Ela carrega a pena do dragão Fuujin apenas por capricho, e descobre o poder da mesma, mas só o usa em segredo e para diversão, ou em um momento, para auxiliar os amigos, novamente, em segredo. Ela não revela que em parte se transformou no Kaze no Matasaburou, o vento poderoso.

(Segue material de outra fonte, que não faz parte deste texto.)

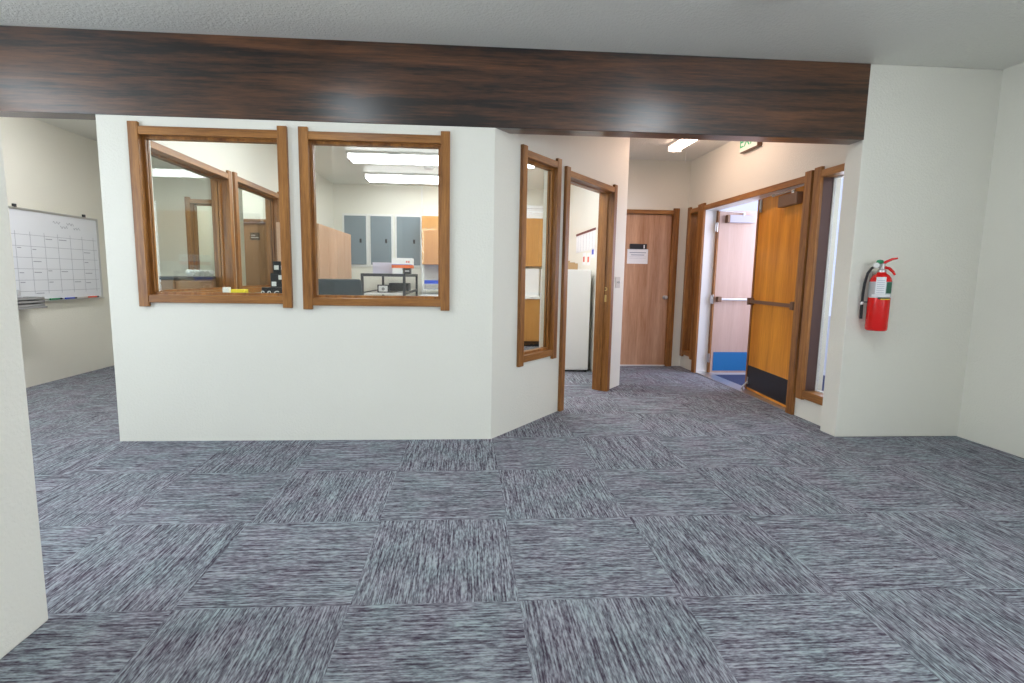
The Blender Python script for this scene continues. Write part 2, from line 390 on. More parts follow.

E por fim, para concretizar esse singelo filme, a conclusão é brutal e abrupta. Takada se vê em um novo conflito e impasse, refém de uma nova situação. Sua mãe cancelou a viagem à trabalho por algum motivo, e ela tem que se mudar novamente para outra cidade, nisso, esquecendo a pena de Fuujin na escola, e até mesmo não tendo coragem de encarar e se despedir dos novos amigos que formou.

 

 

É um final triste que virá de ponta cabeça a realidade de Takada, é muito rápido e incontrolável. Nos deixa sem chão. O mal estar dessa conclusão é intenso, mas não há o que fazer, a vida é assim, uma força natural irresistível, inevitável.

Fuujin entra em contato com Kouichi em busca de sua pena perdida, o confunde com Takada, mas efetiva a troca, sem que Kouichi entenda absolutamente nada do que está acontecendo. Ele conheceu o Kaze no Matasaburou, recebeu dele o chapéu de Takada, e ficou sozinho e sem a sua amiga.

Termina assim esse filme que nos conduz por esses efêmeros momentos da vida desses jovens, a vida continua, e quem sabe Takada retorne, já que seu pai ali reside e trabalha, mas o vazio que final da obra nos arremessa, implica o quanto o anime consegue nos cativar, o quanto ele é incrível e pleno, mesmo sem querer.